• _COLLECTED DATA_
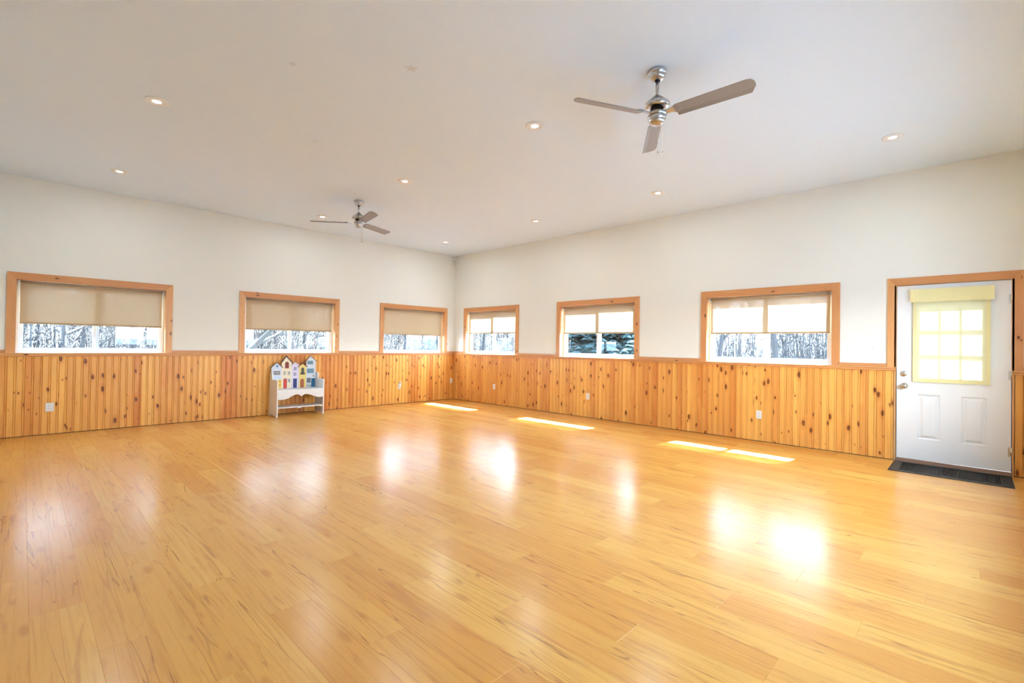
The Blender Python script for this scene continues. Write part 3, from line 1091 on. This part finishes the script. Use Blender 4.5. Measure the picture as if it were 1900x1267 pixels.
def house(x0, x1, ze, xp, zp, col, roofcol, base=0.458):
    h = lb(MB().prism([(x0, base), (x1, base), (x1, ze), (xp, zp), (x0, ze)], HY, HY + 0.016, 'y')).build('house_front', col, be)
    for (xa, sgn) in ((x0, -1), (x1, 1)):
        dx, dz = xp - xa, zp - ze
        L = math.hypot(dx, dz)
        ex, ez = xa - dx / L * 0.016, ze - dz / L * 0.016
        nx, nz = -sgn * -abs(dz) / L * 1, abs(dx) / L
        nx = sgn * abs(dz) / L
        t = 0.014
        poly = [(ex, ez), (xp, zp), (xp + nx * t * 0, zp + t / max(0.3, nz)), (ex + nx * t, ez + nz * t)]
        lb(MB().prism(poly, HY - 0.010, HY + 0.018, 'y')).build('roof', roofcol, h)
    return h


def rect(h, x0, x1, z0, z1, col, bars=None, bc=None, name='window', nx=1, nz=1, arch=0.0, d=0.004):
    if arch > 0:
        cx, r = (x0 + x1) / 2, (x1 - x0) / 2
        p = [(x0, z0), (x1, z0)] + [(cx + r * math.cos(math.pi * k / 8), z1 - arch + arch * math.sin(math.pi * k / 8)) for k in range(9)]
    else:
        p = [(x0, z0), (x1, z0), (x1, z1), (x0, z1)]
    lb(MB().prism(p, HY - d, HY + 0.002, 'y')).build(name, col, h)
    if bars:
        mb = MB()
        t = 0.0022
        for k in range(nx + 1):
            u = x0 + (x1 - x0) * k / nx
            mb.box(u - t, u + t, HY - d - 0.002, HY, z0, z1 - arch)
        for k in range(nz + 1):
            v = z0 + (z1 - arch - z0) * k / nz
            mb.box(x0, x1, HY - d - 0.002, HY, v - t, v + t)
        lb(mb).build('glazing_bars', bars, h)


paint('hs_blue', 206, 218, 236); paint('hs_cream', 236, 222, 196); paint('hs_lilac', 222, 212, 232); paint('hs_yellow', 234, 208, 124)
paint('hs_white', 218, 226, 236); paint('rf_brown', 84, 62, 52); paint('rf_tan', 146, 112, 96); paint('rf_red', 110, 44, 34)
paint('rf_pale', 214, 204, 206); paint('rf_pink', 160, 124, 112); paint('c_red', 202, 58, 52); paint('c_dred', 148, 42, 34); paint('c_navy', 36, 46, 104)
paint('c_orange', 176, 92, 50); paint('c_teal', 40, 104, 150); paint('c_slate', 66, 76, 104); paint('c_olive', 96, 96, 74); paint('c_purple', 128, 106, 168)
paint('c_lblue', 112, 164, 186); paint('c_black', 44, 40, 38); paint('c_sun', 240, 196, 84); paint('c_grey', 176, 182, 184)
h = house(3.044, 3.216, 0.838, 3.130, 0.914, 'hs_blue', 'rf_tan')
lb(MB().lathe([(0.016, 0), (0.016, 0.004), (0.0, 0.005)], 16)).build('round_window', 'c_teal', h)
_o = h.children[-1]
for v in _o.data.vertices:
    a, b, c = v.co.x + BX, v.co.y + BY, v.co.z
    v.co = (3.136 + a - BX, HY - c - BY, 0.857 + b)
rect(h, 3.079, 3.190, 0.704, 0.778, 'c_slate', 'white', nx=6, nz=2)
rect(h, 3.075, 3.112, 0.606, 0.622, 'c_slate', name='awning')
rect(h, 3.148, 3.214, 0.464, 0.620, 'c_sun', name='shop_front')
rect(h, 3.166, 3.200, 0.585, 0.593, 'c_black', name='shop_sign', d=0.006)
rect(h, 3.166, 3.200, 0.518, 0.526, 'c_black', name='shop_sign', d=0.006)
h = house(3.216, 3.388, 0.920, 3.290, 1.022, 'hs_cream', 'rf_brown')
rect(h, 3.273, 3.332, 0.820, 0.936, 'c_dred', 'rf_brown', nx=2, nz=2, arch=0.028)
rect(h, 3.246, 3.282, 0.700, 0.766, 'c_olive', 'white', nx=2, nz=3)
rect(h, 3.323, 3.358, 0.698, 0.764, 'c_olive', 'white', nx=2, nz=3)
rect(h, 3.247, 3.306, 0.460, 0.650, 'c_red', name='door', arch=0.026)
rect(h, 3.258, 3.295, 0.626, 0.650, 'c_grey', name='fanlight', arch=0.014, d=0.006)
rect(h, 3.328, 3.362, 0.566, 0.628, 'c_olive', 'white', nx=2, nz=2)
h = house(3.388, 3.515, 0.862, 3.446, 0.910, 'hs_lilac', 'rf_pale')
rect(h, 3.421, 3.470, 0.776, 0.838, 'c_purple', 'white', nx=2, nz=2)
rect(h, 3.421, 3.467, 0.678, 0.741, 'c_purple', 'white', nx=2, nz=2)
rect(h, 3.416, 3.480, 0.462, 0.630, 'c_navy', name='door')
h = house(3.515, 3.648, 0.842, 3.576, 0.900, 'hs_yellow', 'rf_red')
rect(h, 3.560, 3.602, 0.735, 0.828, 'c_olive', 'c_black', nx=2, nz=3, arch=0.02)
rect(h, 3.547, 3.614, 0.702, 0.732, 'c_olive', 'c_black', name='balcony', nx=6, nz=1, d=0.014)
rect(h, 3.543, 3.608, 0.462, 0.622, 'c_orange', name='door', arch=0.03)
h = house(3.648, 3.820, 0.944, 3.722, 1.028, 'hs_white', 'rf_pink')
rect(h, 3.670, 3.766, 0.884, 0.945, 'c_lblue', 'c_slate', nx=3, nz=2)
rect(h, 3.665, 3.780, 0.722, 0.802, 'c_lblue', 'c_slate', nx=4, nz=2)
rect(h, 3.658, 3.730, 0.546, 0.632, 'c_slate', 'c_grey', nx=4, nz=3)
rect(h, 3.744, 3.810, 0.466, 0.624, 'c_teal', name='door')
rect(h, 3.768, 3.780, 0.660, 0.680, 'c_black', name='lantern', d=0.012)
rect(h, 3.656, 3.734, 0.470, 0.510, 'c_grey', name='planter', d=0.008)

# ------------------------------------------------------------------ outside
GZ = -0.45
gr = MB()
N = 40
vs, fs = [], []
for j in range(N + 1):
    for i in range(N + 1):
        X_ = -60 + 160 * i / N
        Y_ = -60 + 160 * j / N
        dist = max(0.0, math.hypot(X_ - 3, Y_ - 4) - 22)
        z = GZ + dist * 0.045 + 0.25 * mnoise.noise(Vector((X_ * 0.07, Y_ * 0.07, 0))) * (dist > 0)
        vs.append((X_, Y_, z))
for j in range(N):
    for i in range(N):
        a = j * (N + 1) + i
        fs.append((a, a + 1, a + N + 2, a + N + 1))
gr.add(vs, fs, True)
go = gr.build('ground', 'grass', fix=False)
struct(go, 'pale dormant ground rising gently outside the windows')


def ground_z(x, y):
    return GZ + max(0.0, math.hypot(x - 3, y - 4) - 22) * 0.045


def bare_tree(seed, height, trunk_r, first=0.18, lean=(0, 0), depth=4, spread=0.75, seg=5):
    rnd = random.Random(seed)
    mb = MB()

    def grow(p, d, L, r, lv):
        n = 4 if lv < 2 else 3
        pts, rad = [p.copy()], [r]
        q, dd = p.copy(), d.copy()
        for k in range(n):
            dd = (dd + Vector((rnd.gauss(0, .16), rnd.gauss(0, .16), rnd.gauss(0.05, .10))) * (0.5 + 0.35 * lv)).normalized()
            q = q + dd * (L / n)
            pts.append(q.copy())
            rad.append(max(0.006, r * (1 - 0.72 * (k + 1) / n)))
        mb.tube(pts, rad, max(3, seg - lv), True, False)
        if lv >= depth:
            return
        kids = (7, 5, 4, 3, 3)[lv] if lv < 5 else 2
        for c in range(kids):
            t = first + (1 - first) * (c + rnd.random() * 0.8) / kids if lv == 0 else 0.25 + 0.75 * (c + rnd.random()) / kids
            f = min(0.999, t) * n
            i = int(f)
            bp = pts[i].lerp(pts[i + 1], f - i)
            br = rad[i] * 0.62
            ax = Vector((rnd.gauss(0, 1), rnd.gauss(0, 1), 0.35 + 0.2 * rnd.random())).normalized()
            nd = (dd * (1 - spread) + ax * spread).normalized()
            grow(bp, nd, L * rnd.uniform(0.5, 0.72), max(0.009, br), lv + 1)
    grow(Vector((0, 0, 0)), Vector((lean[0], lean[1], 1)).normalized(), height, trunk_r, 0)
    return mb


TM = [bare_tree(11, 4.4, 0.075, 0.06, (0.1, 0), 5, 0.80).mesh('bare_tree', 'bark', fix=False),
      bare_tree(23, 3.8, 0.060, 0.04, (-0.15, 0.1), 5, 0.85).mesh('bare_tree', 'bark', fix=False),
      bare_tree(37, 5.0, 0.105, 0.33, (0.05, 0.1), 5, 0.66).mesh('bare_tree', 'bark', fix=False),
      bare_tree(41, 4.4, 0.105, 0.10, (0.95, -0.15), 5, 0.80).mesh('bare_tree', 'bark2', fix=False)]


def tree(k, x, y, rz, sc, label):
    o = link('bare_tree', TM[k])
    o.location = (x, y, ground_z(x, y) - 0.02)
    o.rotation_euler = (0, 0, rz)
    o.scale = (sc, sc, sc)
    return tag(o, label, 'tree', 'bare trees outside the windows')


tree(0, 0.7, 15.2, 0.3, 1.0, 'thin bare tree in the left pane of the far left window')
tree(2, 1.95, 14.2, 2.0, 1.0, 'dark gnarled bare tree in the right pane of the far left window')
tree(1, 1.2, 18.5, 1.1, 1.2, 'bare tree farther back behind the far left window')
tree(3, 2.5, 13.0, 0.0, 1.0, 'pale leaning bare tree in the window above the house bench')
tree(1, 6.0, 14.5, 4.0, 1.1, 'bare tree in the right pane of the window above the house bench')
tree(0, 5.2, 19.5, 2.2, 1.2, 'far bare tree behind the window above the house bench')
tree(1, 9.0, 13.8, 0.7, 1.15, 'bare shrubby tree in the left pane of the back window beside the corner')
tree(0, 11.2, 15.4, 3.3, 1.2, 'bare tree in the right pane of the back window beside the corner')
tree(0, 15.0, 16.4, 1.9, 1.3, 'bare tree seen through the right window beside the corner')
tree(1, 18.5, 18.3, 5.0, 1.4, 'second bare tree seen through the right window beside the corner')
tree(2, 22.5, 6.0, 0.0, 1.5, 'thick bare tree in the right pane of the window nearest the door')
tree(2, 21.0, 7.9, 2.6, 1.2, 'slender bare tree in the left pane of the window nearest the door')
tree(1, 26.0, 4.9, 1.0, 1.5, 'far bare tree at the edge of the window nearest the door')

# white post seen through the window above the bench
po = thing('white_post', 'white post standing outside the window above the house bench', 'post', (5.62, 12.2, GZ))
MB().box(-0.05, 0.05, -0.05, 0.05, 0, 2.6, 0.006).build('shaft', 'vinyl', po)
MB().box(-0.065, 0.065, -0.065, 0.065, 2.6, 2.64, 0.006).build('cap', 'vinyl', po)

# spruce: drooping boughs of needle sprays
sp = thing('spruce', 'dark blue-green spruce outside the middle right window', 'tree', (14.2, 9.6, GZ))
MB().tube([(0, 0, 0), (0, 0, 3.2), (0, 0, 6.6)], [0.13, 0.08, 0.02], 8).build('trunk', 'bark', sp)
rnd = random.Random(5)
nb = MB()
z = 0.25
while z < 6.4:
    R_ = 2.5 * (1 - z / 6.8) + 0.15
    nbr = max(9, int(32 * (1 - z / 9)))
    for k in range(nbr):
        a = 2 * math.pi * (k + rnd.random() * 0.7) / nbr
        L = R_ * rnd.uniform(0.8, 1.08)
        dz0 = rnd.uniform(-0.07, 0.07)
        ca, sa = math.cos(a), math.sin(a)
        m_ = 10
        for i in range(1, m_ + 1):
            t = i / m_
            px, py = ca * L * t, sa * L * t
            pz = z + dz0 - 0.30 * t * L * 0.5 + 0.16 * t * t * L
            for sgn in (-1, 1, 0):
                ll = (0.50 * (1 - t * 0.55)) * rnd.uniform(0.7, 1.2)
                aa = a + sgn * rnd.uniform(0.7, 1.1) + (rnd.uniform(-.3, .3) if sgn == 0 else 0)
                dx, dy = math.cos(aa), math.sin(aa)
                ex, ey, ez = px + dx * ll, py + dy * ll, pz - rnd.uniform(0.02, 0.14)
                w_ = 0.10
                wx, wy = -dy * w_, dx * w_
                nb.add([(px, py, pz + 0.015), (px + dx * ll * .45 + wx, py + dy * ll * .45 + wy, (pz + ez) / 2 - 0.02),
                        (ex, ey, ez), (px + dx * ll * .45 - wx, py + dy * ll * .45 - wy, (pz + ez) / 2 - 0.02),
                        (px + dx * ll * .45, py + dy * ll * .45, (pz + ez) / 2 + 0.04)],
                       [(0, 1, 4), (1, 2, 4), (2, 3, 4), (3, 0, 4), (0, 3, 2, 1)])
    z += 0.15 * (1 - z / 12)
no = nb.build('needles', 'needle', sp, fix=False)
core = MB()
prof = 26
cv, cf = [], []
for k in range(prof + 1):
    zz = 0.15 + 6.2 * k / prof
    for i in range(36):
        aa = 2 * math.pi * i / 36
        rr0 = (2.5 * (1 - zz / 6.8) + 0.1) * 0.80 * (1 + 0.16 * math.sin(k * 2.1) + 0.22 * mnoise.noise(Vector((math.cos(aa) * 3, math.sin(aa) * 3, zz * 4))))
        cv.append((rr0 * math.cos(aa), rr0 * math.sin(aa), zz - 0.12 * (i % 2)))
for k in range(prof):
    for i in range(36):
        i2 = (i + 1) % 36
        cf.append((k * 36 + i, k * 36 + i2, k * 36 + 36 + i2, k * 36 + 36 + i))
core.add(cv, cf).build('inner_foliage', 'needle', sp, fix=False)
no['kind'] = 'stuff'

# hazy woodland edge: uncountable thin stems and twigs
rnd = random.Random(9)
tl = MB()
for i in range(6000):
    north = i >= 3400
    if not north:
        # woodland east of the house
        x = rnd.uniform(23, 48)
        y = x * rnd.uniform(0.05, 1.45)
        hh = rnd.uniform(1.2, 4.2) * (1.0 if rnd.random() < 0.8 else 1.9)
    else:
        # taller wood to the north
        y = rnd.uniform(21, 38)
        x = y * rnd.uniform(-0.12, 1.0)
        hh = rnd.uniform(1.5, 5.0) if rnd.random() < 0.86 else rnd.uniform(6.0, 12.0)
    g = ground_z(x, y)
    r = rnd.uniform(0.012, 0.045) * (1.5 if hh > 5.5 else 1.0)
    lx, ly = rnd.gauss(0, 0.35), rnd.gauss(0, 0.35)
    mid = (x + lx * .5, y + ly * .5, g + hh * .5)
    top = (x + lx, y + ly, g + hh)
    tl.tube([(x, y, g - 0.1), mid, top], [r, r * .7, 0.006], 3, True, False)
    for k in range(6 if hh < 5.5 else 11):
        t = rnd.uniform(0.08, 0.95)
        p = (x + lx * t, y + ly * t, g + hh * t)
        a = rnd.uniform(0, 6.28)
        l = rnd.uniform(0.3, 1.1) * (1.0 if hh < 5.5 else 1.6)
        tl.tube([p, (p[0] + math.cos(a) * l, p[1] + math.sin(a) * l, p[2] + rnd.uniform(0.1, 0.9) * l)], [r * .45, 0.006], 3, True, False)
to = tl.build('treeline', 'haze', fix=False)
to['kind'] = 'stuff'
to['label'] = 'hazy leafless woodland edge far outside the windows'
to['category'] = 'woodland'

• _GOAL_
Restate the material word for word from its first line through the line containing "lb(mb).build('glazing_bars', bars, h)", both included; the pictures do not belong in it.

• _REPLY TO THE EXERCISE_
The Blender Python script for this scene continues. Write part 3, from line 1091 on. This part finishes the script. Use Blender 4.5. Measure the picture as if it were 1900x1267 pixels.
def house(x0, x1, ze, xp, zp, col, roofcol, base=0.458):
    h = lb(MB().prism([(x0, base), (x1, base), (x1, ze), (xp, zp), (x0, ze)], HY, HY + 0.016, 'y')).build('house_front', col, be)
    for (xa, sgn) in ((x0, -1), (x1, 1)):
        dx, dz = xp - xa, zp - ze
        L = math.hypot(dx, dz)
        ex, ez = xa - dx / L * 0.016, ze - dz / L * 0.016
        nx, nz = -sgn * -abs(dz) / L * 1, abs(dx) / L
        nx = sgn * abs(dz) / L
        t = 0.014
        poly = [(ex, ez), (xp, zp), (xp + nx * t * 0, zp + t / max(0.3, nz)), (ex + nx * t, ez + nz * t)]
        lb(MB().prism(poly, HY - 0.010, HY + 0.018, 'y')).build('roof', roofcol, h)
    return h


def rect(h, x0, x1, z0, z1, col, bars=None, bc=None, name='window', nx=1, nz=1, arch=0.0, d=0.004):
    if arch > 0:
        cx, r = (x0 + x1) / 2, (x1 - x0) / 2
        p = [(x0, z0), (x1, z0)] + [(cx + r * math.cos(math.pi * k / 8), z1 - arch + arch * math.sin(math.pi * k / 8)) for k in range(9)]
    else:
        p = [(x0, z0), (x1, z0), (x1, z1), (x0, z1)]
    lb(MB().prism(p, HY - d, HY + 0.002, 'y')).build(name, col, h)
    if bars:
        mb = MB()
        t = 0.0022
        for k in range(nx + 1):
            u = x0 + (x1 - x0) * k / nx
            mb.box(u - t, u + t, HY - d - 0.002, HY, z0, z1 - arch)
        for k in range(nz + 1):
            v = z0 + (z1 - arch - z0) * k / nz
            mb.box(x0, x1, HY - d - 0.002, HY, v - t, v + t)
        lb(mb).build('glazing_bars', bars, h)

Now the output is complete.